* Exercise *
Take the lines from the beginning of the data below through the line holding "HAZE = 0.00012" and return exactly those.
===== Items =====
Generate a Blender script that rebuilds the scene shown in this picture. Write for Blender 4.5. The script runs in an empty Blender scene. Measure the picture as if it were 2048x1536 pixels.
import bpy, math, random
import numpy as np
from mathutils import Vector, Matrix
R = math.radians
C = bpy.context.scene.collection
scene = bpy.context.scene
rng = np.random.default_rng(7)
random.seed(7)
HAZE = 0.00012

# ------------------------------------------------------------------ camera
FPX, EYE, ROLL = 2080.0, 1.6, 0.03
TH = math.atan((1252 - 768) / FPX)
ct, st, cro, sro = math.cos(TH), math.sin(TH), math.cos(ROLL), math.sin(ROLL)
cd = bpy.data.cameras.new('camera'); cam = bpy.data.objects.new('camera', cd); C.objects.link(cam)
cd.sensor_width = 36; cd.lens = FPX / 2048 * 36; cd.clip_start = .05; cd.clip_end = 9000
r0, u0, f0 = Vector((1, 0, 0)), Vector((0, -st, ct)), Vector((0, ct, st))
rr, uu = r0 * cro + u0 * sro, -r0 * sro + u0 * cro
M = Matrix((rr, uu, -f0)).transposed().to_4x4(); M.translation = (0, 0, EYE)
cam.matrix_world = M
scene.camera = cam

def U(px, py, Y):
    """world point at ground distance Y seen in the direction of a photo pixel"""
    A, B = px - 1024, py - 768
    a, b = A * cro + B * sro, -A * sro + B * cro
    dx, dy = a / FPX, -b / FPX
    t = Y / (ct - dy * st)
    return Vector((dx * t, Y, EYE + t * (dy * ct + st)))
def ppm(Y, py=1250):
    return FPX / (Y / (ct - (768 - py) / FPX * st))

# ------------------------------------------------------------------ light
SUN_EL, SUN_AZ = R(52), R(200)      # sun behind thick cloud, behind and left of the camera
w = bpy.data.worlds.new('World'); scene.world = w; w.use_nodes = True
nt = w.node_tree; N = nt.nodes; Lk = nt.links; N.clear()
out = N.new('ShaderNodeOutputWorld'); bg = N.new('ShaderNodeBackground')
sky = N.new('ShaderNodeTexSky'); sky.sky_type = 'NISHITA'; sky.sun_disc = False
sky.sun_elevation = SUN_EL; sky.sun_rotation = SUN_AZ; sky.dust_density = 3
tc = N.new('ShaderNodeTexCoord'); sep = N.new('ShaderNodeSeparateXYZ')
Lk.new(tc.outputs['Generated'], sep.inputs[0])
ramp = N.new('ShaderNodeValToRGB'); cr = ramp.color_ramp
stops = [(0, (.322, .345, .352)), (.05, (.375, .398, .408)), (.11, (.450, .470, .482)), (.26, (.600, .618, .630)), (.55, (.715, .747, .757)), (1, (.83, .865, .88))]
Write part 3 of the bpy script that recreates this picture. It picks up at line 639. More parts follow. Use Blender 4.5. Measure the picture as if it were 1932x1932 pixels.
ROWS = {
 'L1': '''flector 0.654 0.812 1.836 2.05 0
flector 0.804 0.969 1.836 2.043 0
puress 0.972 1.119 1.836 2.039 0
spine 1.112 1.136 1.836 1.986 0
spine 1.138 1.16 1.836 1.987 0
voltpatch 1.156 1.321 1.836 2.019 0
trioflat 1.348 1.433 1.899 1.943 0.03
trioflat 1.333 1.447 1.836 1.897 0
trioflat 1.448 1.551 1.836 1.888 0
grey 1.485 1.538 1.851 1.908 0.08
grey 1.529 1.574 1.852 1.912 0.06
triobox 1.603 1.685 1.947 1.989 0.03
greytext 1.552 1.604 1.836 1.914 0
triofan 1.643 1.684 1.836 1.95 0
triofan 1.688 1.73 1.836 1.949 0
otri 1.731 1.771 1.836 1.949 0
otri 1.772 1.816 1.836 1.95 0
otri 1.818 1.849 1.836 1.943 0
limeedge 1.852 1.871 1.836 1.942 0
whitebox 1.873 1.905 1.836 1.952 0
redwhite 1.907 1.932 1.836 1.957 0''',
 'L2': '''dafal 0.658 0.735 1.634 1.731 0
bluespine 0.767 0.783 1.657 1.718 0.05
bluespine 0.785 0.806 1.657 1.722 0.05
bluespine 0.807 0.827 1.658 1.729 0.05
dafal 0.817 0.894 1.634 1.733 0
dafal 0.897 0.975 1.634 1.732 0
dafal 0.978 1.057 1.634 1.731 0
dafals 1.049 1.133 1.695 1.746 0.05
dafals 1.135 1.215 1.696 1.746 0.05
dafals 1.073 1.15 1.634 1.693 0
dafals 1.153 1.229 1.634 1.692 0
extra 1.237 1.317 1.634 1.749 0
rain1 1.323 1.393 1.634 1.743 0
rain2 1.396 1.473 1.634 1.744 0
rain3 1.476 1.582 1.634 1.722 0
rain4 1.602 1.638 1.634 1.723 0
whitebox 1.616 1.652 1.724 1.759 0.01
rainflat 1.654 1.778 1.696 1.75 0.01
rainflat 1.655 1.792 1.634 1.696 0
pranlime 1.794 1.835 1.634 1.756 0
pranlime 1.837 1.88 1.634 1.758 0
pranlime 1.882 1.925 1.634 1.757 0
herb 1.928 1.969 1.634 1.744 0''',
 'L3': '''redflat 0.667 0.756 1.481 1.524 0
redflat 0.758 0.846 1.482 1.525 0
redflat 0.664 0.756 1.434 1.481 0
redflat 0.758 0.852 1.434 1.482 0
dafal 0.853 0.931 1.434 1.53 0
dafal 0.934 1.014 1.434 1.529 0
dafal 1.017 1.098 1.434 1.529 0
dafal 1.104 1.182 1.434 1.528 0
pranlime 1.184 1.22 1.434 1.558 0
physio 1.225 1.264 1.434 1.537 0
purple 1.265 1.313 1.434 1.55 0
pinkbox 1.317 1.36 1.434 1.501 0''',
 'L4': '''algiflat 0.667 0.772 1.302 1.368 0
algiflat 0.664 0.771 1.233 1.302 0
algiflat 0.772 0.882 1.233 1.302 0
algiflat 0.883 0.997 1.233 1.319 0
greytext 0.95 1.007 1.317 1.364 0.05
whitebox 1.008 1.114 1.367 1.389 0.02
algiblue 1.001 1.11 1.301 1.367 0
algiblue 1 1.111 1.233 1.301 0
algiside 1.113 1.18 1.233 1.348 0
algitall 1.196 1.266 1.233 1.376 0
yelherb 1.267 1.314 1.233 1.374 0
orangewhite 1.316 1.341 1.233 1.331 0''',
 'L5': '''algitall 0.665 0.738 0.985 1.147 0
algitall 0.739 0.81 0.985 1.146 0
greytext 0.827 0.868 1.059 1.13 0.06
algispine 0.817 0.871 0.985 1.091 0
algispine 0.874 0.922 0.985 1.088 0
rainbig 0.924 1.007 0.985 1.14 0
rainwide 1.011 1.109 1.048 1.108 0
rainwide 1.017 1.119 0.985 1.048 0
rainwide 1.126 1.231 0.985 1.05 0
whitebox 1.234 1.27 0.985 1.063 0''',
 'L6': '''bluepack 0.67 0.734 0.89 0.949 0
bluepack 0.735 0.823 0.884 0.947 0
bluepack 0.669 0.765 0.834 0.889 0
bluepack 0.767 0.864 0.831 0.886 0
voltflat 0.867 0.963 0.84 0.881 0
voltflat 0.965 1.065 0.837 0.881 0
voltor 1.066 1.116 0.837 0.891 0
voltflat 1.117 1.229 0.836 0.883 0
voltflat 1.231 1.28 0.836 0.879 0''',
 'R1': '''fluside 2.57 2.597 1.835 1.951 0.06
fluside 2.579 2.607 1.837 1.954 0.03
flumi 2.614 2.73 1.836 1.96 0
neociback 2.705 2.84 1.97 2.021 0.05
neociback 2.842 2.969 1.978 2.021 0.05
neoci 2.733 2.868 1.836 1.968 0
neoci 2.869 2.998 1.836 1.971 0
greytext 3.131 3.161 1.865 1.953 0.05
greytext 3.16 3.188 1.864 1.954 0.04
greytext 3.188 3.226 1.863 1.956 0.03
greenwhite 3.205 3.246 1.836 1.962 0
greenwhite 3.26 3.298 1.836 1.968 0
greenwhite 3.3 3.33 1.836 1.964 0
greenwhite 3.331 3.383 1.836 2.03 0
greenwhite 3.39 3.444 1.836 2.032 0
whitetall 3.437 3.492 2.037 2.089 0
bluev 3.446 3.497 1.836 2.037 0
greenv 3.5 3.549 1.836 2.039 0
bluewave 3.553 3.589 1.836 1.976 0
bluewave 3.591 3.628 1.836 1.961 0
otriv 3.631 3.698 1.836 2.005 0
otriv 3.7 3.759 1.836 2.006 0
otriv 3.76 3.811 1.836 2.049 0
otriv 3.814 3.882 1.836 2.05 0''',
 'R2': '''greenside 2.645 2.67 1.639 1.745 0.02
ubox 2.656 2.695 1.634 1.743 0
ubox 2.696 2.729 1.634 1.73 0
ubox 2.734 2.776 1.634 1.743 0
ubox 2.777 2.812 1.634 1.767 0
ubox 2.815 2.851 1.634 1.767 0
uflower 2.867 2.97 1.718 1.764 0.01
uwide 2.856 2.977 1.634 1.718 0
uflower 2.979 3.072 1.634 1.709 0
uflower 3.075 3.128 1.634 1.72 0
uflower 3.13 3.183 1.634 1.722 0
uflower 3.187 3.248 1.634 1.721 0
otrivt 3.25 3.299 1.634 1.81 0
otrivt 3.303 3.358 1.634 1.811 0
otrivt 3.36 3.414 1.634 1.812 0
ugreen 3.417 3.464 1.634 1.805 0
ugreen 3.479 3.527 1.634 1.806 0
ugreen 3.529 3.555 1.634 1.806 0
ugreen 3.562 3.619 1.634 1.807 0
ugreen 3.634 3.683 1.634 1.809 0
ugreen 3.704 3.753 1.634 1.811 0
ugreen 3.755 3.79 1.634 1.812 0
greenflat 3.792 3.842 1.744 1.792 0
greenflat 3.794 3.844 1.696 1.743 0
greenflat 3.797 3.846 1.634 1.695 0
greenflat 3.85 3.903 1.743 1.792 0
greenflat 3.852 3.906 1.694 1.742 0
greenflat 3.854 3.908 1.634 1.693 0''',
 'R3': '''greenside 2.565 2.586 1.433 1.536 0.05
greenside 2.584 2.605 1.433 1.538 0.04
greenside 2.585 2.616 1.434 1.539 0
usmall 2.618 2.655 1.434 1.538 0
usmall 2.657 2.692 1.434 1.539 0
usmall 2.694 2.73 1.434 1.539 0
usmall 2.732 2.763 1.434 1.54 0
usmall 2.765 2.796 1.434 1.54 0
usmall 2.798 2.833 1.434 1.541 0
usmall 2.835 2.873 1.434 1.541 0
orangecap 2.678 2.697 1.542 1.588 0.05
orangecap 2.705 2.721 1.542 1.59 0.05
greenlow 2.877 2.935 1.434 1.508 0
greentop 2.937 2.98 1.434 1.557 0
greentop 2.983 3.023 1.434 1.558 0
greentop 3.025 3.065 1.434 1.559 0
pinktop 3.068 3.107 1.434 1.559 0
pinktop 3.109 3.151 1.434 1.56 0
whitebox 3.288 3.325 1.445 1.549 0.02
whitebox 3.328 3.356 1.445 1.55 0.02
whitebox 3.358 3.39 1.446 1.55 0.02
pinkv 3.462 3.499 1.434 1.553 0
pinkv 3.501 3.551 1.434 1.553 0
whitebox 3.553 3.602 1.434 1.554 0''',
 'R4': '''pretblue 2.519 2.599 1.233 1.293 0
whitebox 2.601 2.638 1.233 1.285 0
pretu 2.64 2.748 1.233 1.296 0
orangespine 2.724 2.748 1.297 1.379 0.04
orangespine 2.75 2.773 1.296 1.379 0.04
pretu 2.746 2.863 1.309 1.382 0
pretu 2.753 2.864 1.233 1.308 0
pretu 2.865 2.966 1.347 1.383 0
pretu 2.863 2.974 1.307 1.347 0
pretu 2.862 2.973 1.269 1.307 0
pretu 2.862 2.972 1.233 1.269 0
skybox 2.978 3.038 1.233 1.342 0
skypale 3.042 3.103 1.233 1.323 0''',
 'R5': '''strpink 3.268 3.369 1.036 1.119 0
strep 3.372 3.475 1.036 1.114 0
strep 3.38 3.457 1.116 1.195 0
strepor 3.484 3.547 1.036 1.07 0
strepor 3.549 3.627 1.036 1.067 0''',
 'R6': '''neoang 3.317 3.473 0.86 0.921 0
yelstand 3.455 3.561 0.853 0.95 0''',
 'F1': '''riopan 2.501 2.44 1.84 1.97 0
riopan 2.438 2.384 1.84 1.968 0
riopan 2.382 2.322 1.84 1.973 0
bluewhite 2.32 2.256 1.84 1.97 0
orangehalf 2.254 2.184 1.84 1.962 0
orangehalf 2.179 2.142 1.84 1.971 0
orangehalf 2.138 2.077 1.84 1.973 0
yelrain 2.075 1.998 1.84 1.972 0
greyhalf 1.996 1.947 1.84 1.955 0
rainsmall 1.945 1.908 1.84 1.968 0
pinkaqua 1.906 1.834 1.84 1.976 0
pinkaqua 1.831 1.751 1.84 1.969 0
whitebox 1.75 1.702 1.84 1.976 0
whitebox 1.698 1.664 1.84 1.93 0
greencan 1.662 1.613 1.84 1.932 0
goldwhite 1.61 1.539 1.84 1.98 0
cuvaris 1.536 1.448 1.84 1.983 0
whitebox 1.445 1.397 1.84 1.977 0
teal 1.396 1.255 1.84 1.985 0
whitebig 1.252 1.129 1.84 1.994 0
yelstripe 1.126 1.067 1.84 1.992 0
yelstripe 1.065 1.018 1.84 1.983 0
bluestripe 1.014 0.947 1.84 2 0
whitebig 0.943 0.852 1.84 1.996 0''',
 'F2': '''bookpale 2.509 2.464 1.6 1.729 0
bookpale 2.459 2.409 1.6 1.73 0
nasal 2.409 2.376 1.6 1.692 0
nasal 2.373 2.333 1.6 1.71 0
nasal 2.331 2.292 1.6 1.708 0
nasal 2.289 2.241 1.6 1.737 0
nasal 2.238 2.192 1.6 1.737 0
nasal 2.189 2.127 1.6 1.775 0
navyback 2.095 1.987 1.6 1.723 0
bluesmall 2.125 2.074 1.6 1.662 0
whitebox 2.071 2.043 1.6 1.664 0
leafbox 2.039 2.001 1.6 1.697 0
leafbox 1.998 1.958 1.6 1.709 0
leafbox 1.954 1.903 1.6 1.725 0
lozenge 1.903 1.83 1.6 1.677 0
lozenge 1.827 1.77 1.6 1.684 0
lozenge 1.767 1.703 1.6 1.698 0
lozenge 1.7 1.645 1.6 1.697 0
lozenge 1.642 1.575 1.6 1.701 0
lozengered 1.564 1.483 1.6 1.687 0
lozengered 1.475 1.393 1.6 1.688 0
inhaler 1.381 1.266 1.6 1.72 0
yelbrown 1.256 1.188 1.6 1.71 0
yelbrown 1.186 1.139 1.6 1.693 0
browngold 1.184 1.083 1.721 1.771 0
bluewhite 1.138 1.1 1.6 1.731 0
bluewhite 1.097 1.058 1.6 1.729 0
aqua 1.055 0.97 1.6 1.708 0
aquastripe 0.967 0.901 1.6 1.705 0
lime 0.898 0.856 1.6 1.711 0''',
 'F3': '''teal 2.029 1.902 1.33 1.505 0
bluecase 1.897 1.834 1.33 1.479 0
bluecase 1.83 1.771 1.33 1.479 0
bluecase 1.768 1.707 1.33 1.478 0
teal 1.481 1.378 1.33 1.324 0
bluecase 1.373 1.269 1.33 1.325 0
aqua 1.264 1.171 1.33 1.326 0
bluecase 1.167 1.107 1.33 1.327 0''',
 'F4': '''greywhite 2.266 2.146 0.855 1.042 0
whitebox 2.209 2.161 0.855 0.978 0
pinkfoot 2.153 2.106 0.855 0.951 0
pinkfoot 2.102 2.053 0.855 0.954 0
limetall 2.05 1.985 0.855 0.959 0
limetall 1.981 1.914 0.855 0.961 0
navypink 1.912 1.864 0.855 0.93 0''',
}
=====
* The completed task *
Generate a Blender script that rebuilds the scene shown in this picture. Write for Blender 4.5. The script runs in an empty Blender scene. Measure the picture as if it were 2048x1536 pixels.
import bpy, math, random
import numpy as np
from mathutils import Vector, Matrix
R = math.radians
C = bpy.context.scene.collection
scene = bpy.context.scene
rng = np.random.default_rng(7)
random.seed(7)
HAZE = 0.00012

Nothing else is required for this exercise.